As so, one would think that our education would include and continuously reinforce the process by which we make decisions. However, the method is rarely addressed or even modeled in our schools. It should be. A concept termed "Value-Based Decision-Making" is straight-forward and accessible to all without recourse to thick leadership and management tomes or separate ethics courses.
Simply stated, the decision process requires knowing what we want; seeking to discover what we have; creatively finding possible means of bridging the gap; comparing the options; selecting one; planning for implementation; executing; assessing progress; and making adjustments. Significantly, a values based decision maker will not adopt an option whose implementation would intentionally violate any value.
An illustration makes the point. We desire a car for transportation. We don't have one. We can get one by purchase, lease, borrowing, or stealing. If we value "Honesty" we would not adopt the option to steal -- it would violate our value for being honest.
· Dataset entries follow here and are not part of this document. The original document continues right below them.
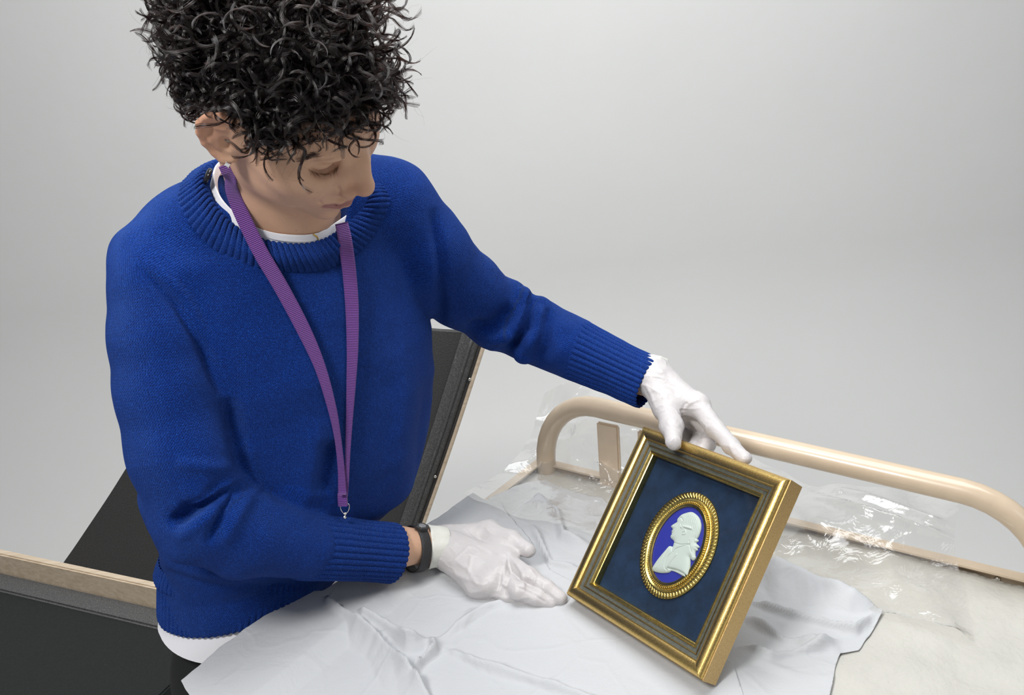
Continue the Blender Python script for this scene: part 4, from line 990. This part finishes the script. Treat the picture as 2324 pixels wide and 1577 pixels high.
    cre = [([(1470, 890), (1500, 880), (1530, 890)], 5, .0010), ([(1480, 915), (1500, 900), (1520, 905)], 4, .0011), ([(1465, 870), (1480, 900), (1490, 930)], 4, .0012), ([(1550, 928), (1565, 915), (1590, 905)], 4, .0012), ([(1548, 935), (1552, 925), (1560, 912)], 4, -.0015),
           ([(1512, 970), (1530, 968), (1546, 975)], 4, -.0008), ([(1600, 950), (1620, 955), (1632, 968)], 4, -.0008), ([(1655, 1005), (1660, 1020), (1670, 1035)], 4, .0008), ([(1530, 990), (1520, 1005), (1522, 1015)], 3, .0006)]
    glove(parts, (P(1474, 840, 1.262), P(1492, 874, 1.246), .0285, .0262), cre, 'white glove gripping the top edge of the frame', w0-np.array([.08, .22, .20]), w0+np.array([.20, .12, .08]))
    return e, HR, HT, hp, hitd, bvh, ii, sw
M_gcuff = simple('glove_cuff_rubber', (.72, .72, .66), .5, 0, (90, .0010))
PERSON, HR, HT, hp, hitd, SWB, NECKLOOP, SWEATER = person()
#@@HAIR
# ------------------------------------------------------------------ hair (strand curves)
def strands(name, pts, rad, mat, parent, npt):
    """pts: (n, npt, 3) world positions; rad: root radius per strand"""
    n = len(pts); cv = bpy.data.hair_curves.new(name); cv.add_curves([npt]*n)
    o = bpy.data.objects.new(name, cv); C.objects.link(o); o.parent = parent
    po = np.array(parent_origin(parent))
    cv.attributes['position'].data.foreach_set('vector', (pts-po).astype(np.float32).ravel())
    r = cv.attributes.get('radius') or cv.attributes.new('radius', 'FLOAT', 'POINT')
    t = np.linspace(0, 1, npt); rr = (np.asarray(rad).reshape(-1, 1)*np.sqrt(np.clip(1-t**3*.9, 0, 1))[None, :]).astype(np.float32)*np.ones((n, npt), np.float32)
    r.data.foreach_set('value', rr.ravel())
    cv.materials.append(mat); return o
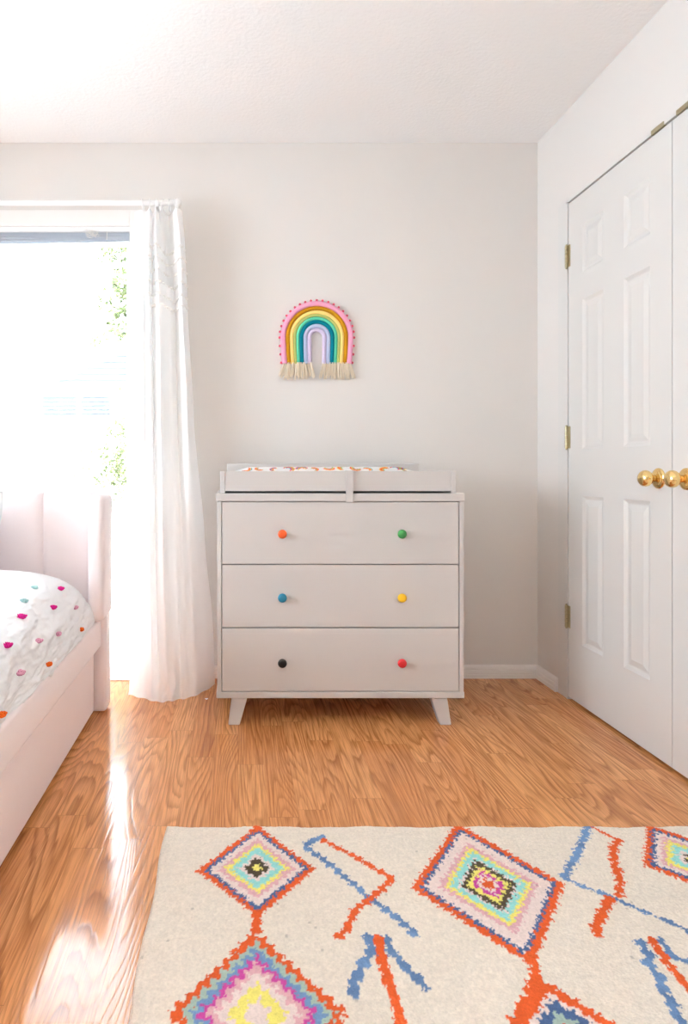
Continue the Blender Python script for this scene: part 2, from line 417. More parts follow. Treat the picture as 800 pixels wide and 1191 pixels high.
for i in range(90):
    a = i*.83; rr = .5+.5*math.sin(i*.37)
    p = at(107+9.5*math.cos(a)*rr*(1-.3*i/90), 270+4.5*math.sin(a*1.13)*(.5+.5*rr)+i*.03, 2.889-.006*math.sin(i*1.7)); pts.append(p)
tube(b, [catmull([tuple(q) for q in pts], i/360) for i in range(361)], .0011, 5)
obj('lift_cord', b, M['cord'], bl, smooth=True, label='tangled white lift cord')

# ---------------------------------------------------------------- curtain rod and curtain
rod = thing('curtain_rod', 'white curtain rod with a round end knob above the patio door', 'curtain rod', (-.9, 2.79, 2.119))
RZ, RY = 2.119, 2.79
b = nb(); cyl(b, (-2.5, RY, RZ), (-.285, RY, RZ), .0115, 20); obj('pole', b, M['rod'], rod, autosmooth=40)
b = nb(); lathe(b, [(0, .0125), (.006, .0145), (.010, .010), (.014, .010), (.018, .016), (.026, .0205), (.034, .0195), (.041, .013), (.044, .004)], (-.292, RY, RZ), (1, 0, 0), 24)
obj('finial', b, M['rod'], rod, smooth=True)
for bx in (-.355, -2.4):
    b = nb(); box(b, bx-.012, bx+.012, YB-.006, YB, RZ-.035, RZ+.03, .002); box(b, bx-.006, bx+.006, RY-.004, YB-.005, RZ-.022, RZ-.012, .002)
    box(b, bx-.007, bx+.007, RY-.017, RY+.017, RZ-.022, RZ-.0125, .002); box(b, bx-.007, bx+.007, RY-.019, RY-.014, RZ-.02, RZ+.004, .002)
    obj('bracket', b, M['rod'], rod)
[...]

This approach to making decisions only requires that we discover our values (principles that are always important, guiding our decisions and actions).
Living by our values is called integrity. Make no mistake, acting in accordance with our values will often require courage (the willingness to do what we believe is right despite risk, uncertainty, and fear).
Arguably, we want to make right decisions." Generally, such decisions will be efficient (not wasteful), effective (portend a reasonable chance for the desired outcome), and ethical (consistent with our values).
Yes, this is all easier said than done, but it's a lot easier if we teach and model this approach in our relationships (e.g., with our spouse, children, students, peers, clients, subordinates, and seniors) "always and everywhere."
When we fail, inevitably we will, we learn from our mistakes and resolve to do better. It's not rocket science, but it must be taught, practiced, and experienced.